Martin Truex, Jr. won the Quaker State 400 at Kentucky Speedway in
dominant fashion Saturday night, winning all three stages and leading 174 laps en
route to his fourth victory of the 2018 campaign. By the numbers, the defending
Monster Energy NASCAR Cup Series champion is having a better 2018 season than
he had a year ago. And yet, the Mayetta, NJ native is only third-best on the
win list, behind five-time winners Kyle Busch and Kevin Harvick.
Between them, Busch, Harvick and
Truex have rode roughshod over the competition this season, gathering up 14
checkered flags in 19 starts. That’s a degree of dominance unprecedented since
the heyday of Petty, Pearson and Yarborough in the 1970s, when less than a
half-dozen teams won with any real regularity.
Lately, it has gotten to the
point where organizations like Team Penske, Hendrick Motorsports and Richard
Childress Racing -- championship-caliber teams in any other campaign -- are
resorting to desperate measures just to keep pace with NASCAR’s new, holy
triumvirate.
Penske’s Brad Keselowski
and Stewart Haas Racing driver Kurt Busch were the only drivers to cramp
Truex’s style Saturday night, and they did so only by implementing contrarian
race strategies; taking two-tires and remaining on-track for as long as
possible in hope of catching a fluke caution flag and trapping Truex a lap
down.
Truex: Four wins and counting. |
Hope, they say, is a lousy
business plan. But for anyone not named Busch, Harvick or Truex, hope is about
all that’s left these days.
It’s virtually impossible to
imagine any of NASCAR’s “Big Three” failing to advance to the championship
finale at Homestead. For as dominant as they have been in the win column, Busch,
Harvick and Truex hold comfortable margins in playoff points, as well. Behind
Busch (30), Harvick (27) and Truex (25), the next-best driver in the playoff
points category is Clint Bowyer, with 10. No other driver has more than seven
playoff points, meaning that the “Big Three” can have one bad race in every
three-race playoff round, and still advance.

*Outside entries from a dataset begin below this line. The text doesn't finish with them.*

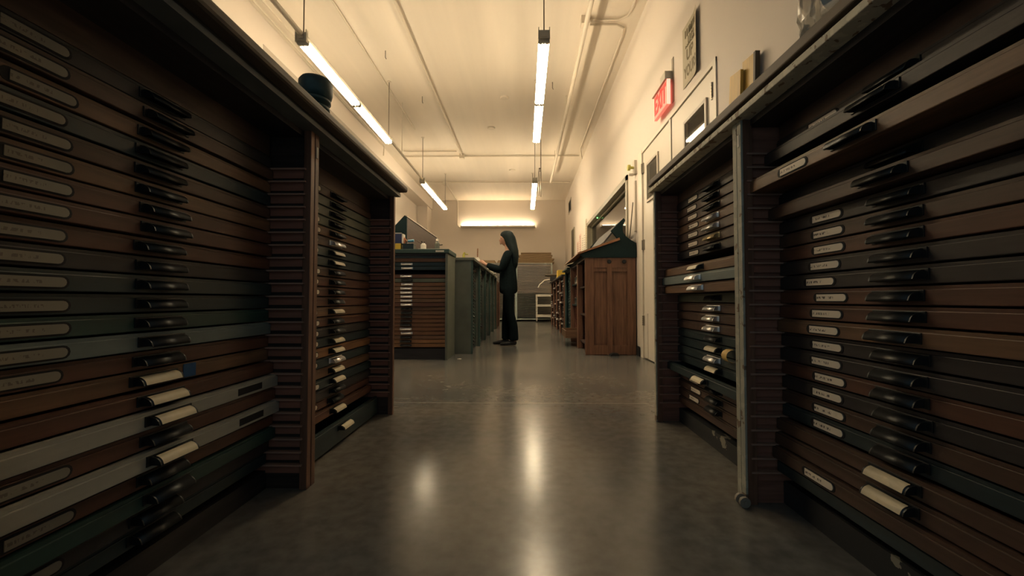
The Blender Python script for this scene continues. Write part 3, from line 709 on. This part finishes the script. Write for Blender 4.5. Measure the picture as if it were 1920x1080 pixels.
for i in range(5):
    rows = mk(23, ['drawer_teal', 'drawer_green', 'drawer_dark', 'drawer_brown'] if i < 4 else browns, 40 + i, tagp=0)
    cabinet(['green type cabinet with a plain grey end, first of the row left of the woman', 'green type cabinet, second in the row from the camera', 'green type cabinet, third in the row, in front of the woman', 'green type cabinet, fourth in the row behind the woman', 'green type cabinet, fifth and last in the row'][i],
            (-.62, 4.925 + .425 + .85 * i, 0), R(90), .848, 1.125, rows, 1.05, .06, GREEN, D=.60, base=.06, runners=False, labels=False)
rows = mk(23, browns, 60, tagp=0)
cabinet('reddish type cabinet at the far end of the green row', (-.60, 9.61, 0), R(90), .80, 1.08, rows, 1.0, .06, RED, D=.58, base=.06, runners=False, labels=False)
MB().box(-.012, 0, 0, .60, 0, 1.125)
t = thing('worktop', 'long grey worktop over the row of green cabinets', 'worktop', (-.92, 7.05, 1.125))
MB().cbox(-.30, .318, -2.135, 2.135, 0, .035, .004).build('board', 'grey_green', t)
rows = mk(23, ['drawer_dark', 'drawer_brown'], 61, tagp=0)
for i in range(2):
    cabinet(['plain cabinet behind the green row, under the tilted dark case', 'second plain cabinet behind the green row'][i], (-1.83, 5.40 + i * .85, 0), R(-90), .848, 1.16, rows, 1.05, .06, GREEN, D=.58, base=.06, runners=False, labels=False)
# tilted case rest standing on it
t = thing('case_rest', 'dark brown sloping case rest standing behind the jars at mid left', 'case rest', (-1.60, 5.8, 1.16))
pr = [(.17, 0), (.17, .50), (.145, .52), (-.20, .15), (-.20, 0)]
MB().prism(pr, -.86, -.835).build('end_board', 'teal_paint', t); MB().prism(pr, .835, .86).build('end_board', 'teal_paint', t)
MB().box(.150, .17, -.835, .835, 0, .49).build('back_board', 'case_brown', t)
MB().prism([(.145, .495), (.160, .51), (-.185, .165), (-.20, .15)], -.835, .835).build('sloping_board', 'case_brown', t)
MB().box(.14, .176, -.86, .86, .50, .515).build('top_rail', 'trim', t)
# small things on the first cabinet
Z1 = 1.20
centre(MB().cbox(-1.435, -1.355, 4.46, 4.55, Z1, Z1 + .068, .003), 'box', 'yellow', 'yellow box at the left end of the cabinet facing the camera', 'box')
o = centre(MB().cbox(-1.432, -1.345, 4.46, 4.55, Z1 + .068, Z1 + .175, .003), 'box', 'navy', 'dark blue box on top of the yellow box', 'box')
MB().box(.044, .056, -.045, .045, 0, .118).box(-.044, .056, -.045, .045, .107, .118).build('paper_wrap', 'paper', o)
centre(MB().tube([(-1.285, 4.50, Z1 + .098), (-1.222, 4.50, Z1 + .104)], .014, 12), 'bottle', 'sky', 'small light blue bottle lying on the dark tin at mid left', 'bottle')
centre(MB().tube([(-1.330, 4.50, Z1 + .07), (-1.318, 4.50, Z1 + .13), (-1.30, 4.50, Z1 + .095)], [.016, .017, .010], 10), 'glue_cap', 'orange', 'orange nozzle beside the blue box at mid left', 'nozzle')
o = centre(MB().cbox(-1.335, -1.215, 4.46, 4.56, Z1, Z1 + .068, .006), 'tin', 'drawer_teal', 'dark teal tin under the light blue bottle', 'tin')
MB().box(-.061, .061, -.051, .051, .055, .060).build('lid_rim', 'teal_paint', o)
o = centre(MB().lathe([(.030, 0), (.031, .055), (.026, .066), (.018, .070), (.018, .078)], (-1.12, 4.52, Z1), 18), 'jar', 'paper', 'small white jar holding dark brushes at mid left', 'jar')
MB().tube([(0, 0, .07), (-.022, 0, .096)], [.004, .008], 8).tube([(0, 0, .07), (.014, 0, .092)], [.004, .008], 8).tube([(-.01, 0, .06), (-.10, 0, .12)], .0025, 6).build('brush', 'black', o)
o = centre(MB().lathe([(.026, 0), (.028, .075), (.020, .092), (.012, .10), (.012, .112)], (-.975, 4.56, Z1), 18), 'bottle', 'grey_green', 'green bottle with a white cap at the right end of the cabinet facing the camera', 'bottle')
MB().lathe([(.016, .104), (.016, .128), (.010, .132)], (0, 0, 0), 14).build('cap', 'paper', o); MB().tube([(.02, 0, .06), (.06, 0, .066)], .005, 8).build('nozzle', 'black', o)
centre(MB().box(-1.16, -.93, 4.44, 4.52, Z1, Z1 + .006), 'paper_sheet', 'paper', 'white paper lying at the front edge of the cabinet facing the camera', 'paper')
o = centre(MB().box(-.80, -.73, 5.24, 5.30, 1.16, 1.175).tube([(-.775, 5.27, 1.17), (-.785, 5.27, 1.23), (-.77, 5.27, 1.262)], [.02, .016, .014], 10).tube([(-.775, 5.27, 1.24), (-.725, 5.27, 1.236)], .007, 8), 'tape_dispenser', 'lime', 'small yellow green dispenser on the near end of the grey worktop', 'dispenser')
o = centre(MB().lathe([(.04, 0), (.042, .12), (.022, .15), (.022, .16)], (-.74, 6.45, 1.16), 16), 'bottle', 'paper', 'white bottle with a brown stick in it beyond the hands of the woman', 'bottle')
MB().tube([(0, 0, .15), (.004, 0, .30)], .009, 8).build('stick', 'lip_wood', o)
centre(MB().box(-.78, -.63, 5.78, 5.92, 1.16, 1.166), 'composing_stick', 'tin', 'thin metal tray under the hands of the woman', 'tray')
for i, (x, y, r) in enumerate(((-.70, 7.0, .2), (-.72, 7.6, -.1), (-.69, 8.2, .1))):
    o = centre(MB().box(-.12, .12, -.16, .16, 0, .02), 'paper_stack', 'paper', ['white paper stack on the grey worktop just past the woman', 'second white paper stack on the grey worktop past the woman', 'farthest white paper stack on the grey worktop'][i], 'papers')
    o.location = (x, y, 1.16); o.rotation_euler.z = r

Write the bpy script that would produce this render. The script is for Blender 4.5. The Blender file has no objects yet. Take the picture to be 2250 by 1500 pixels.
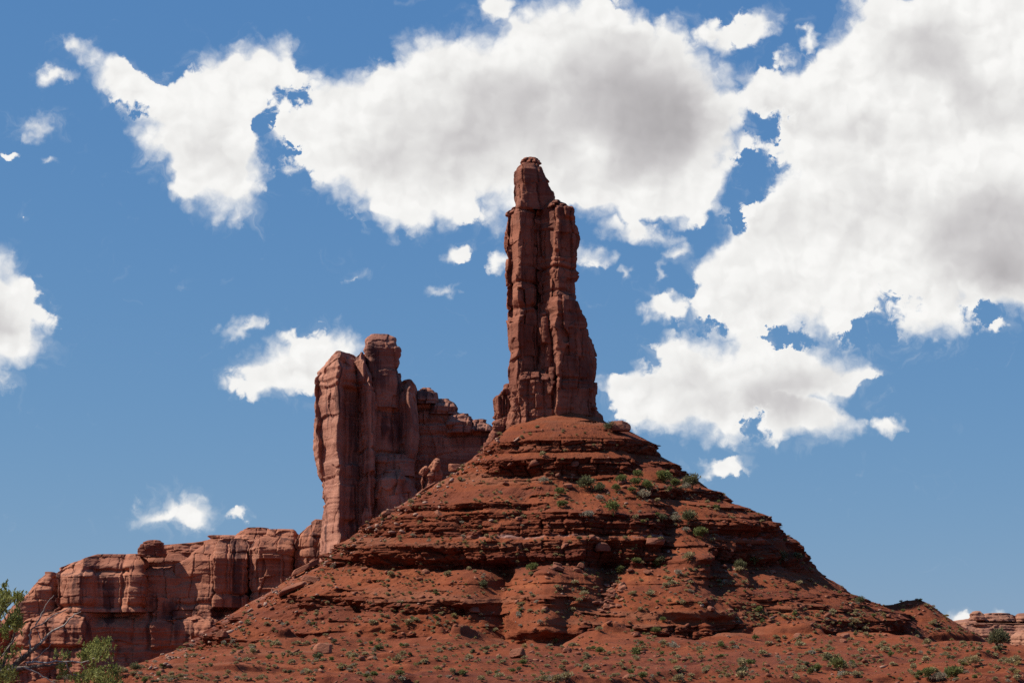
import bpy, math, random
import numpy as np
from mathutils import Vector, Matrix

scene = bpy.context.scene
COL = scene.collection
rng = np.random.default_rng(7)
random.seed(7)

# ------------------------------------------------------------------ camera
F = 5000.0                       # focal length in pixels of the 2250 px wide photograph
PITCH = math.radians(8.75)
CAMZ = 1.7
cam_data = bpy.data.cameras.new("camera")
cam_data.sensor_width = 36.0
cam_data.sensor_fit = 'HORIZONTAL'
cam_data.lens = 36.0 * F / 2250.0
cam_data.clip_start = 0.5
cam_data.clip_end = 30000.0
cam = bpy.data.objects.new("camera", cam_data)
cam.location = (0, 0, CAMZ)
cam.rotation_euler = (math.radians(90) + PITCH, 0, 0)
COL.objects.link(cam)
scene.camera = cam

# ------------------------------------------------------------------ colour management, sampling
scene.view_settings.view_transform = 'Standard'
scene.view_settings.look = 'None'
scene.view_settings.exposure = 0.415
scene.view_settings.gamma = 1.0
scene.view_settings.use_curve_mapping = False
scene.cycles.use_denoising = False
scene.cycles.max_bounces = 5
scene.cycles.diffuse_bounces = 3

# ------------------------------------------------------------------ sun
SUN_AZ = math.radians(-90)       # from +Y (view direction) towards -X (left)
SUN_EL = math.radians(49)
SUN_DIR = Vector((math.sin(SUN_AZ) * math.cos(SUN_EL), math.cos(SUN_AZ) * math.cos(SUN_EL), math.sin(SUN_EL)))
sl = bpy.data.lights.new("sun", 'SUN')
sl.energy = 5.0
sl.angle = math.radians(0.55)
sl.color = (1.0, 0.945, 0.86)
so = bpy.data.objects.new("sun", sl)
so.rotation_euler = SUN_DIR.to_track_quat('Z', 'Y').to_euler()
so.location = (-200, 100, 300)
COL.objects.link(so)

# ------------------------------------------------------------------ node helper
class NB:
    """Small wrapper for building node trees."""
    def __init__(self, tree):
        self.t = tree
    def n(self, typ, **kw):
        nd = self.t.nodes.new(typ)
        for k, v in kw.items():
            setattr(nd, k, v)
        return nd
    def put(self, sock, v):
        if hasattr(v, 'is_output'):
            self.t.links.new(v, sock)
        elif v is not None:
            sock.default_value = v
    def m(self, op, a=None, b=None, c=None, clamp=False):
        nd = self.n('ShaderNodeMath', operation=op, use_clamp=clamp)
        for i, v in enumerate((a, b, c)):
            if v is not None:
                self.put(nd.inputs[i], v)
        return nd.outputs[0]
    def vm(self, op, a=None, b=None, out=0):
        nd = self.n('ShaderNodeVectorMath', operation=op)
        self.put(nd.inputs[0], a)
        if b is not None:
            self.put(nd.inputs[1], b)
        return nd.outputs[out]
    def scale(self, a, s):
        nd = self.n('ShaderNodeVectorMath', operation='SCALE')
        self.put(nd.inputs[0], a); self.put(nd.inputs[3], s)
        return nd.outputs[0]
    def noise(self, vec, scale, detail=4, rough=0.55, dims='3D', dist=0.0, color=False, typ='FBM'):
        nd = self.n('ShaderNodeTexNoise', noise_dimensions=dims)
        nd.noise_type = typ
        self.put(nd.inputs['Vector'], vec)
        nd.inputs['Scale'].default_value = scale
        nd.inputs['Detail'].default_value = detail
        nd.inputs['Roughness'].default_value = rough
        nd.inputs['Distortion'].default_value = dist
        return nd.outputs['Color' if color else 0]
    def ss(self, x, lo, hi, a=0.0, b=1.0):
        nd = self.n('ShaderNodeMapRange', interpolation_type='SMOOTHSTEP')
        for i, v in enumerate((x, lo, hi, a, b)):
            self.put(nd.inputs[i], v)
        return nd.outputs[0]
    def lin(self, x, lo, hi, a=0.0, b=1.0):
        nd = self.n('ShaderNodeMapRange')
        for i, v in enumerate((x, lo, hi, a, b)):
            self.put(nd.inputs[i], v)
        return nd.outputs[0]
    def mix(self, f, a, b, blend='MIX'):
        nd = self.n('ShaderNodeMix', data_type='RGBA', blend_type=blend)
        self.put(nd.inputs['Factor'], f)
        self.put(nd.inputs[6], a if hasattr(a, 'is_output') else (*a, 1.0))
        self.put(nd.inputs[7], b if hasattr(b, 'is_output') else (*b, 1.0))
        return nd.outputs[2]
    def mapv(self, vec, loc=(0, 0, 0), rot=(0, 0, 0), sc=(1, 1, 1), typ='POINT'):
        nd = self.n('ShaderNodeMapping', vector_type=typ)
        self.put(nd.inputs[0], vec)
        nd.inputs[1].default_value = loc
        nd.inputs[2].default_value = rot
        nd.inputs[3].default_value = sc
        return nd.outputs[0]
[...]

Busch, Harvick and Truex have been
particularly dominant on the sport’s bread-and-butter, 1.5-mile ovals this
season, winning every single start at those intermediate venues. With fully
half of the MENCS playoffs contested on 1.5-mile tracks -- including the season
finale at Homestead Miami Speedway on Nov. 19 – it’s tough to imagine anyone
else crashing their championship party.
Granted, there’s still a long
way to go. Seven weeks remain before the start of the MENCS playoffs; ample
time for someone to catch fire and insert themselves into the championship
discussion. Bowyer, Logano, Erik Jones have all visited Victory Lane at least once
this season, and while Austin Dillon has plummeted in the standings since his
season-opening Daytona 500 win, his ticket is punched for the playoffs.
There are at least a dozen
others – Keselowski, Kurt Busch, Kyle Larson, Denny Hamlin and Ryan Blaney at
the head of the list – who could crack Victory Lane before the playoffs begin.
And with the memory of the 2011 season still fresh in our minds – when a
winless Tony Stewart staggered haplessly into the playoffs, then reeled off
five wins in the final 10 races en route to the championship – hope springs
eternal.
But someone needs to start
showing signs of life, almost immediately, if they hope to unseat Busch,
Harvick and Truex from the championship table.